**Set task:** In the listing that follows, the range to quote begins at the line that has "by 2212 pixels." and ends after the line that has "CELL = [14.6 + 9.35 * k_ for k_ in range(5)]"; quote it verbatim and add nothing.

Scenes as source code:
* start *

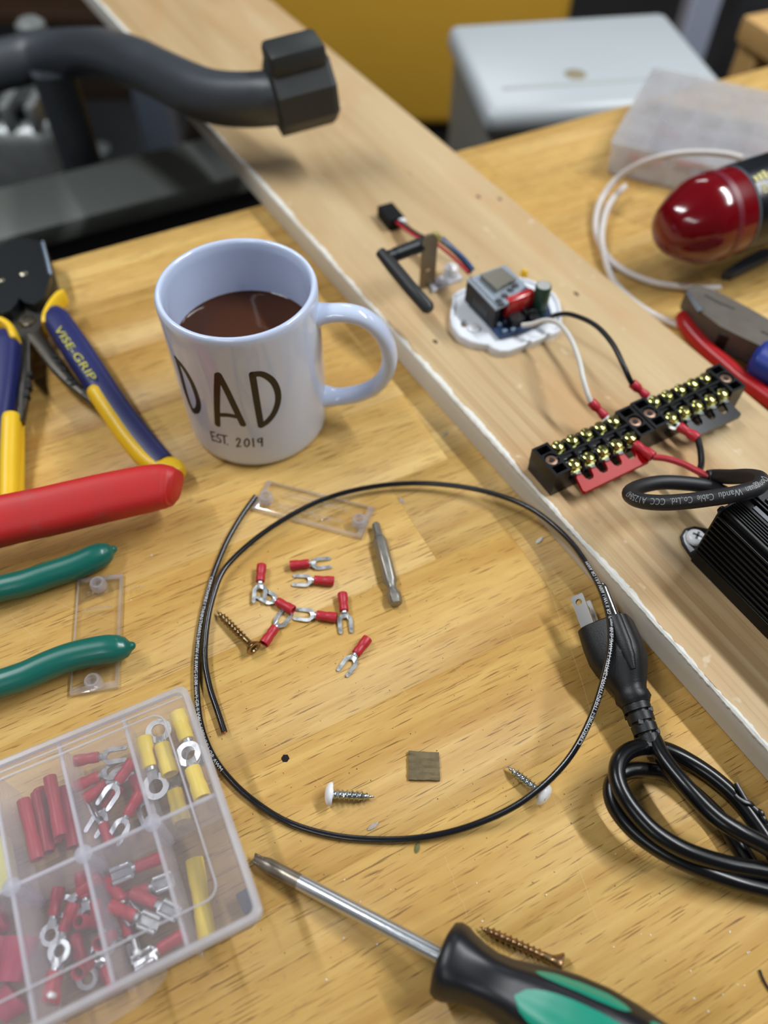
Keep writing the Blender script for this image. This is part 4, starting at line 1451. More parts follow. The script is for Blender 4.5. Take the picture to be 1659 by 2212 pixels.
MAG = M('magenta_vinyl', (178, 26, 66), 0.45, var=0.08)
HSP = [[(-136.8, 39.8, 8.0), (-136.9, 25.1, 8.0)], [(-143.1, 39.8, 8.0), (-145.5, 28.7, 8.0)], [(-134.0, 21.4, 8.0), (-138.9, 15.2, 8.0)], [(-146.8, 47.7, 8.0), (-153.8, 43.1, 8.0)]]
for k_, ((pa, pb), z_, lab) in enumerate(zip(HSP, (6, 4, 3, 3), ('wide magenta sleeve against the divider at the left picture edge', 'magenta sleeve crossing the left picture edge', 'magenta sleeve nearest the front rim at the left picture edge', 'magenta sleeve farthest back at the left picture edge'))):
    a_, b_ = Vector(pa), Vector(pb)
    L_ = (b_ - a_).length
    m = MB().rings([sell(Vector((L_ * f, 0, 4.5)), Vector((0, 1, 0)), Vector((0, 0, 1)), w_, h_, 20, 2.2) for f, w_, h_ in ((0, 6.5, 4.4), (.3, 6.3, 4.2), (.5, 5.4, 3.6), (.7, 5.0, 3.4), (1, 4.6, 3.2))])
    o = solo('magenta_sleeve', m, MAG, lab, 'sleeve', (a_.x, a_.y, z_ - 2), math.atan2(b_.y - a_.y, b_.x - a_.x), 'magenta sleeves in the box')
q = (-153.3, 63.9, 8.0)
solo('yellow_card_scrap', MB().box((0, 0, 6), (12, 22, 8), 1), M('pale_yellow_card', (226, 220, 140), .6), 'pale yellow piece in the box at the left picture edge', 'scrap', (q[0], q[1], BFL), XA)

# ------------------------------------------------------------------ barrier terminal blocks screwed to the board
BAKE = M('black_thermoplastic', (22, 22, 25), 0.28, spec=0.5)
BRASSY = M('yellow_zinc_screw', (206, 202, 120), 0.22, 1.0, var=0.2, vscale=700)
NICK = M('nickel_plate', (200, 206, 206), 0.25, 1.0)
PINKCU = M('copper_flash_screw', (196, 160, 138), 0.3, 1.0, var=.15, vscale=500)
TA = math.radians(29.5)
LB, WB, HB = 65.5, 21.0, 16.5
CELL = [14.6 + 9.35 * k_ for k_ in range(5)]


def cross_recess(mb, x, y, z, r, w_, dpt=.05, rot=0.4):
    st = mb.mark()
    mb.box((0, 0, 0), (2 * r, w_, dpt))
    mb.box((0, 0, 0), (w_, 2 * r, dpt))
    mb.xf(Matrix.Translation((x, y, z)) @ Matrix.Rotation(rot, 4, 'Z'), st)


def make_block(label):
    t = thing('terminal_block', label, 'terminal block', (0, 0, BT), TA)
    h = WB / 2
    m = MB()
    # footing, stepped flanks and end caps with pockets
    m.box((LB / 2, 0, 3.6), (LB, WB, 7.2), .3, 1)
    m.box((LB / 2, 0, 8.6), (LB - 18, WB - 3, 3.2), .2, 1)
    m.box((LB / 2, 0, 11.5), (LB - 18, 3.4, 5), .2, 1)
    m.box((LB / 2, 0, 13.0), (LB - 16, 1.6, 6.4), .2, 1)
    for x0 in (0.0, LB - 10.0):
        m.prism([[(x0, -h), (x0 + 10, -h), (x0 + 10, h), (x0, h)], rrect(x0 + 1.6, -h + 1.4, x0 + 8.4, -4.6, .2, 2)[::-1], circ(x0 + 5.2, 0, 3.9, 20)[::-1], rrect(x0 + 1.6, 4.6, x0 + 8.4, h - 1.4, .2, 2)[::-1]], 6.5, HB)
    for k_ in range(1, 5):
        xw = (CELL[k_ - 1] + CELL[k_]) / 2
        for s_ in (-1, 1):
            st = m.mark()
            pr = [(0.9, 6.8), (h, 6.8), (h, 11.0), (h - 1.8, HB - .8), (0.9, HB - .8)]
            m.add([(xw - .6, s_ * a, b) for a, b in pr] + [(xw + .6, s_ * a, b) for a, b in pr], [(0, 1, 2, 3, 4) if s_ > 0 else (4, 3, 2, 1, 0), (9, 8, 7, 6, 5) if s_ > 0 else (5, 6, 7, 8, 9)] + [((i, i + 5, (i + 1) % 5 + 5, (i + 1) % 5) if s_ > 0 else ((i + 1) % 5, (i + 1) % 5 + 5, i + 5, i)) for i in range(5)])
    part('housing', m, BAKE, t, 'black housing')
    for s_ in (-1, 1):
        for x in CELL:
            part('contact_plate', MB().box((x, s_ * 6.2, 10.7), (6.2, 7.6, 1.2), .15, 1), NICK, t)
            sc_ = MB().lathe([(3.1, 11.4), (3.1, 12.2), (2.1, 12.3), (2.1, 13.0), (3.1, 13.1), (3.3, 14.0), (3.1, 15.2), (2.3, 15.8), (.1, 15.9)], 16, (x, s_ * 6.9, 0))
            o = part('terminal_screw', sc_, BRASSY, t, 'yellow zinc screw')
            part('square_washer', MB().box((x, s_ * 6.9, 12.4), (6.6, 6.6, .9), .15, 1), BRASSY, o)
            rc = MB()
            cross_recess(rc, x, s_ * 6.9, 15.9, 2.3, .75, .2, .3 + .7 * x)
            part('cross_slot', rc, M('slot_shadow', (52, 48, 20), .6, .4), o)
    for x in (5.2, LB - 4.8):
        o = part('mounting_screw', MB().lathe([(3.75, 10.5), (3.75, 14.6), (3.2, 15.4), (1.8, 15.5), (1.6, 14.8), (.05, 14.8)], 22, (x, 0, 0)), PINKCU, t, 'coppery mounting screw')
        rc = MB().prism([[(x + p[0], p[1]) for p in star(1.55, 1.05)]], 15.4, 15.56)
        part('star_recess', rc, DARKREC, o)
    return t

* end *
* start *

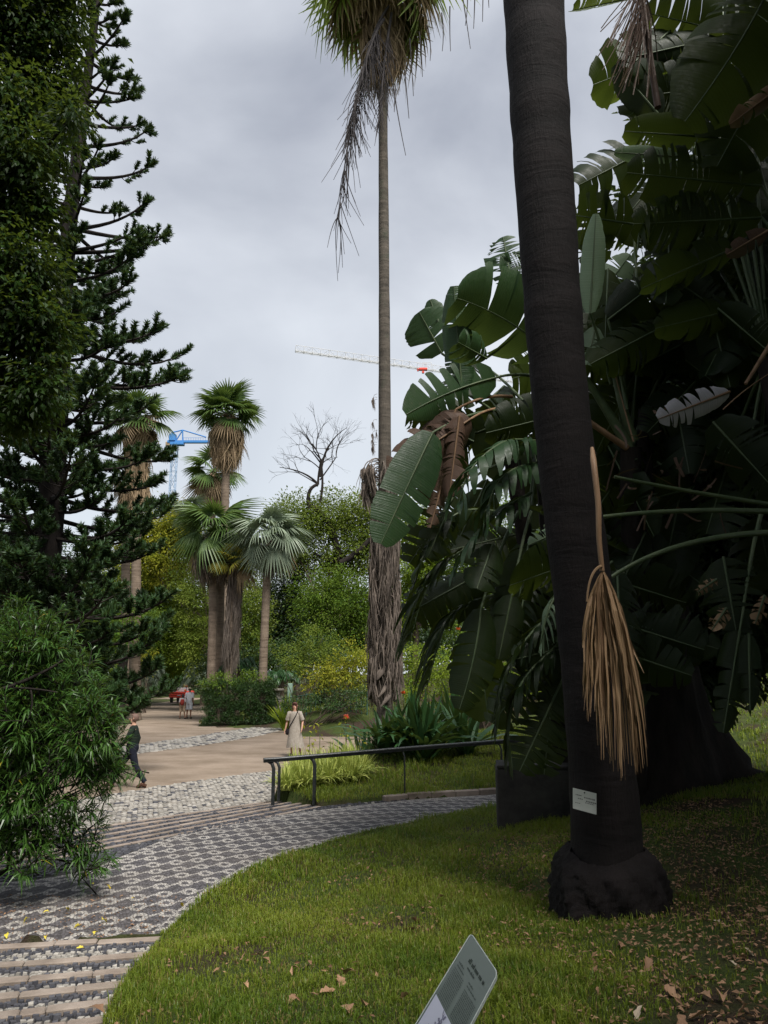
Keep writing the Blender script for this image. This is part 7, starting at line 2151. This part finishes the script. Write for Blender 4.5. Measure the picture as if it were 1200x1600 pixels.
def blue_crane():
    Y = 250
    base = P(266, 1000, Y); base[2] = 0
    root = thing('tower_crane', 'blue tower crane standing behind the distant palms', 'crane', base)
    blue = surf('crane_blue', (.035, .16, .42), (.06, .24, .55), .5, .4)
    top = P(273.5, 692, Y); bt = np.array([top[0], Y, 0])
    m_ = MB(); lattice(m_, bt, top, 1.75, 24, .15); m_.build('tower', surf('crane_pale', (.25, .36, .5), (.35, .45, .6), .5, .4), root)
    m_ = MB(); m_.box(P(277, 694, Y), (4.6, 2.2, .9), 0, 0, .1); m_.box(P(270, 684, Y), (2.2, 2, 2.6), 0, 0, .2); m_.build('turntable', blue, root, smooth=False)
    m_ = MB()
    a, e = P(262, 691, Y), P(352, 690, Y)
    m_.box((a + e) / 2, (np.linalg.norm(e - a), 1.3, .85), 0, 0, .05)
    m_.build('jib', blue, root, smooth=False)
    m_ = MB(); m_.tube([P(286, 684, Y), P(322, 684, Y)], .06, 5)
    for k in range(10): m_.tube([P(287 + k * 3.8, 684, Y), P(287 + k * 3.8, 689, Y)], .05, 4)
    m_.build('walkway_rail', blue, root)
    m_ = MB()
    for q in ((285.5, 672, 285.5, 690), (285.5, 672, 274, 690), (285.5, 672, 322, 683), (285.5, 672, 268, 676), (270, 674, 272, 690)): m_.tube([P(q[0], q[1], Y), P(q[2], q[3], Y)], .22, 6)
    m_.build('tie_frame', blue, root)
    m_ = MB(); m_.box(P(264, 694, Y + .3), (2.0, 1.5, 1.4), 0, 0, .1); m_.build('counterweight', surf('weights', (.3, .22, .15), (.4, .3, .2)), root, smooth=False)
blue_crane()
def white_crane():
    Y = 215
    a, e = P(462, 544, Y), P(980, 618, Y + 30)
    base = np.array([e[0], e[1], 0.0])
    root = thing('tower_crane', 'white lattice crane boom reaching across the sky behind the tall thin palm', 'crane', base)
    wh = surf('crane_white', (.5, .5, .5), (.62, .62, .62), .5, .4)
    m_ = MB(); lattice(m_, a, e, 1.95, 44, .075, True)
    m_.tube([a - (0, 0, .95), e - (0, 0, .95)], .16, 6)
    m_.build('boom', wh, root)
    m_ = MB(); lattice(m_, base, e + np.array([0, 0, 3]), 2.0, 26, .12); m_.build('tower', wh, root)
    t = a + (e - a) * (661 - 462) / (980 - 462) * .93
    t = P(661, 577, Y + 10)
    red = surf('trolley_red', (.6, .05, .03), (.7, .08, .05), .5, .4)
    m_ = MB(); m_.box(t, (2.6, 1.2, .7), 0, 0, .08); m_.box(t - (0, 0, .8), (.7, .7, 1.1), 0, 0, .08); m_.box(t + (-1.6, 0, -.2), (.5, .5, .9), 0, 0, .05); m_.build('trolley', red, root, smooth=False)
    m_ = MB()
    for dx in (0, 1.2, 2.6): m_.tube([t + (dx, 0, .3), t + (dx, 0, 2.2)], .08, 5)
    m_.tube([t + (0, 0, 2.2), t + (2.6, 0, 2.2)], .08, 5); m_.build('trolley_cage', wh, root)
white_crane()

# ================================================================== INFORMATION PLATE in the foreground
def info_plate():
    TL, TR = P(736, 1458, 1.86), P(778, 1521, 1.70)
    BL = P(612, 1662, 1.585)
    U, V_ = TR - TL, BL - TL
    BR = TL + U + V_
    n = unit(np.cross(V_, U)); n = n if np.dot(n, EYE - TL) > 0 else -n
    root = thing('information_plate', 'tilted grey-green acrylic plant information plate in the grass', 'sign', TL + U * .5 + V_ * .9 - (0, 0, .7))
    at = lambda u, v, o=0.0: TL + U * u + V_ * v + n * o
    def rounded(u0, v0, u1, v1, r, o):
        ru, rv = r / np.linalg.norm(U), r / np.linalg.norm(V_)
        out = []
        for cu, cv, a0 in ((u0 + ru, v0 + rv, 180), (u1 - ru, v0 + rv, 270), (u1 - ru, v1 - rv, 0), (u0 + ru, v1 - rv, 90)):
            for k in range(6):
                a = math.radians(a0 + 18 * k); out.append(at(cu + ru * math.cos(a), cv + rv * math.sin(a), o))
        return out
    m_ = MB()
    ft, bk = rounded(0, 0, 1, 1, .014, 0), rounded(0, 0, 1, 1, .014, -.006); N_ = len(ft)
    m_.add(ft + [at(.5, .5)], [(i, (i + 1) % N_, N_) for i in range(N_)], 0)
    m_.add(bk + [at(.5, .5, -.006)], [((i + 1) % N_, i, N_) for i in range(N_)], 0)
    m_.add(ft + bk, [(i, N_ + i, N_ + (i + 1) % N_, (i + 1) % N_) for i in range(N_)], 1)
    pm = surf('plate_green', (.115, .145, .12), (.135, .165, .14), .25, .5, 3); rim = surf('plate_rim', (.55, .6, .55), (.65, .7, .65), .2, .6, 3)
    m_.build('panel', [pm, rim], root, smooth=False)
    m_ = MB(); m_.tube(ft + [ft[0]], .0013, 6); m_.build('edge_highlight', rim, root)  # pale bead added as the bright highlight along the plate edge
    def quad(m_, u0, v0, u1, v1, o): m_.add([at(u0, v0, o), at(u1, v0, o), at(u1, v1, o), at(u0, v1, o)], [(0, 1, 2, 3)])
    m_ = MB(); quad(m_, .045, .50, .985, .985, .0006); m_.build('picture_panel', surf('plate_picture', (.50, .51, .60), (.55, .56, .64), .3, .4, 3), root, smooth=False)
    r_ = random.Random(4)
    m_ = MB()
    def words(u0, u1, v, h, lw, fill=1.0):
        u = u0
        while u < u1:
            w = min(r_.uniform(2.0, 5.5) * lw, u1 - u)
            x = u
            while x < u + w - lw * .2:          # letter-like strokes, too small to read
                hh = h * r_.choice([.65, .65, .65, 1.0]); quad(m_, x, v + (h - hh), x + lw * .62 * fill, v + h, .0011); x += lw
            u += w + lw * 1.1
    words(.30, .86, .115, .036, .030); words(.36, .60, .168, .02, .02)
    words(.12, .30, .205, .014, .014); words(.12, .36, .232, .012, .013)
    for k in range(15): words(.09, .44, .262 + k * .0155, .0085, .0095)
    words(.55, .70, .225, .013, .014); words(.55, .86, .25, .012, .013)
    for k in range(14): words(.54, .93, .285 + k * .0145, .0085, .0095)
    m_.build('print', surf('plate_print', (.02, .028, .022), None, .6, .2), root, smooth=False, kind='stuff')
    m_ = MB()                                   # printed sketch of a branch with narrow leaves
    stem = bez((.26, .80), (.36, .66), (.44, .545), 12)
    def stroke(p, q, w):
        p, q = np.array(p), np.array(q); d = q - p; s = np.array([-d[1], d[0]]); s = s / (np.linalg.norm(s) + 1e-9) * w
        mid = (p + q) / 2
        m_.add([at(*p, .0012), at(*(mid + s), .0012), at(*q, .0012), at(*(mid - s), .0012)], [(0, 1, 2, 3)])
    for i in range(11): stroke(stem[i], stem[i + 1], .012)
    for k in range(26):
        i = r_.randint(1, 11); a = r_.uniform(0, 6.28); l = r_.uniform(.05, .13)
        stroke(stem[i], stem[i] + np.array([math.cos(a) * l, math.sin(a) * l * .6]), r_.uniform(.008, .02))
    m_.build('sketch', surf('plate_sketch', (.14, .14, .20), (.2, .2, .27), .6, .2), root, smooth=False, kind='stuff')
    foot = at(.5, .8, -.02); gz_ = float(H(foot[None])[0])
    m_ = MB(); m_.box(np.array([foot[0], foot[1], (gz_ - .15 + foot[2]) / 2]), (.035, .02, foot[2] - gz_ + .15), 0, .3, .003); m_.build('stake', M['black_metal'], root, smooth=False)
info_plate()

* end *
* start *

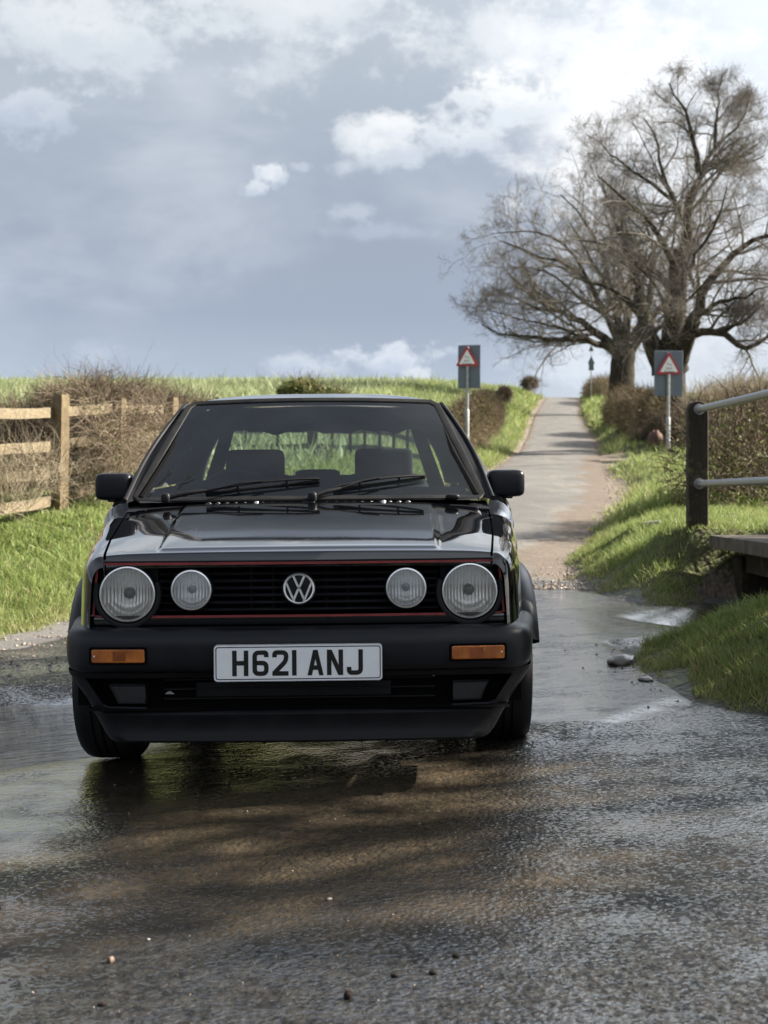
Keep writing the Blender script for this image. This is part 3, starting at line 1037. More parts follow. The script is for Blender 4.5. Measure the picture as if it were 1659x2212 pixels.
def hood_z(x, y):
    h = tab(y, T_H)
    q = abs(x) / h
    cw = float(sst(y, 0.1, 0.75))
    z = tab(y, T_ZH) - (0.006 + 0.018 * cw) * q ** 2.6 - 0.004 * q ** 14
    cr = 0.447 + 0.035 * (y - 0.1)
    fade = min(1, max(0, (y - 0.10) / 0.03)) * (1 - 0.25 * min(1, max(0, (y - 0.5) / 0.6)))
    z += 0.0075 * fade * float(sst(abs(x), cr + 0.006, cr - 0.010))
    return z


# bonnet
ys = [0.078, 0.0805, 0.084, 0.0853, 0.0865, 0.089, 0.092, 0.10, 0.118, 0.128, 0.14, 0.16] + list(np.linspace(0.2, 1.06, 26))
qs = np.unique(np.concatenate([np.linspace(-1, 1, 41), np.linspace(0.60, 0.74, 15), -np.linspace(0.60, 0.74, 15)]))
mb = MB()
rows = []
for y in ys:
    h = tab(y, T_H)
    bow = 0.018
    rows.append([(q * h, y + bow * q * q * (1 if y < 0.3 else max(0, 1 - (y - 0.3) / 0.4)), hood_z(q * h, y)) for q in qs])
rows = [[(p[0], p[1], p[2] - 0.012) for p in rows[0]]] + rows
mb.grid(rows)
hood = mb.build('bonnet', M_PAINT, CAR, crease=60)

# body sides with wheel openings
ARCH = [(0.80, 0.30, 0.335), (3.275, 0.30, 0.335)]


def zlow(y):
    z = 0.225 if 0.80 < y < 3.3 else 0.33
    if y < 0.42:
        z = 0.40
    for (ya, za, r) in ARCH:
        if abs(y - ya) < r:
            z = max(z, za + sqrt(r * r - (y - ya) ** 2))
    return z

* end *

**Output for this exercise:**
Keep writing the Blender script for this image. This is part 4, starting at line 1451. More parts follow. The script is for Blender 4.5. Take the picture to be 1659 by 2212 pixels.
MAG = M('magenta_vinyl', (178, 26, 66), 0.45, var=0.08)
HSP = [[(-136.8, 39.8, 8.0), (-136.9, 25.1, 8.0)], [(-143.1, 39.8, 8.0), (-145.5, 28.7, 8.0)], [(-134.0, 21.4, 8.0), (-138.9, 15.2, 8.0)], [(-146.8, 47.7, 8.0), (-153.8, 43.1, 8.0)]]
for k_, ((pa, pb), z_, lab) in enumerate(zip(HSP, (6, 4, 3, 3), ('wide magenta sleeve against the divider at the left picture edge', 'magenta sleeve crossing the left picture edge', 'magenta sleeve nearest the front rim at the left picture edge', 'magenta sleeve farthest back at the left picture edge'))):
    a_, b_ = Vector(pa), Vector(pb)
    L_ = (b_ - a_).length
    m = MB().rings([sell(Vector((L_ * f, 0, 4.5)), Vector((0, 1, 0)), Vector((0, 0, 1)), w_, h_, 20, 2.2) for f, w_, h_ in ((0, 6.5, 4.4), (.3, 6.3, 4.2), (.5, 5.4, 3.6), (.7, 5.0, 3.4), (1, 4.6, 3.2))])
    o = solo('magenta_sleeve', m, MAG, lab, 'sleeve', (a_.x, a_.y, z_ - 2), math.atan2(b_.y - a_.y, b_.x - a_.x), 'magenta sleeves in the box')
q = (-153.3, 63.9, 8.0)
solo('yellow_card_scrap', MB().box((0, 0, 6), (12, 22, 8), 1), M('pale_yellow_card', (226, 220, 140), .6), 'pale yellow piece in the box at the left picture edge', 'scrap', (q[0], q[1], BFL), XA)

# ------------------------------------------------------------------ barrier terminal blocks screwed to the board
BAKE = M('black_thermoplastic', (22, 22, 25), 0.28, spec=0.5)
BRASSY = M('yellow_zinc_screw', (206, 202, 120), 0.22, 1.0, var=0.2, vscale=700)
NICK = M('nickel_plate', (200, 206, 206), 0.25, 1.0)
PINKCU = M('copper_flash_screw', (196, 160, 138), 0.3, 1.0, var=.15, vscale=500)
TA = math.radians(29.5)
LB, WB, HB = 65.5, 21.0, 16.5
CELL = [14.6 + 9.35 * k_ for k_ in range(5)]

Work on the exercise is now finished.